Returned to Europe, Lafayette sought constant opportunities to promote our interests,—writing especially of Jefferson, our Minister at Paris, that he was “happy to be his aide-de-camp.”[83] Nor did he confine his exertions to France. Traversing Germany, from Brunswick to Vienna, he was everywhere a welcome guest, first with the Emperor, and then with the King of Prussia, who was the famous Frederick, sometimes called the Great,—described by Lafayette, in a picture worthy of a Dutch artist, as “an old, decrepit, and dirty corporal, all covered with Spanish snuff, the head almost resting on one shoulder, and fingers almost dislocated by the gout.”[84] Cornwallis of Yorktown, who was there as a visitor also, confessed that at the camp in Silesia “there was a most marked preference for Lafayette.”[85] But wherever the hero appeared, our concerns, whether political or commercial, were still present to his thoughts.
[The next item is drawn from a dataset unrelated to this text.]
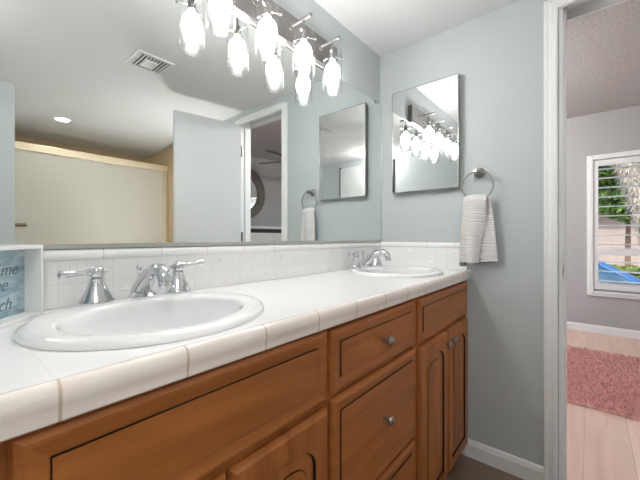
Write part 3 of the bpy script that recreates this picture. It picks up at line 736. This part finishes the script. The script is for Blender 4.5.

At the table of Frederick he vindicated American institutions, and especially answered doubts with regard to “the strength of the Union,” which he upheld always as a fundamental condition of national prosperity. He confidently looked to our Independence as the fruitful parent of a new order of ages, being that rightful self-government, above all hereditary power, whether of kings or nobles, which he proudly called the “American Era.”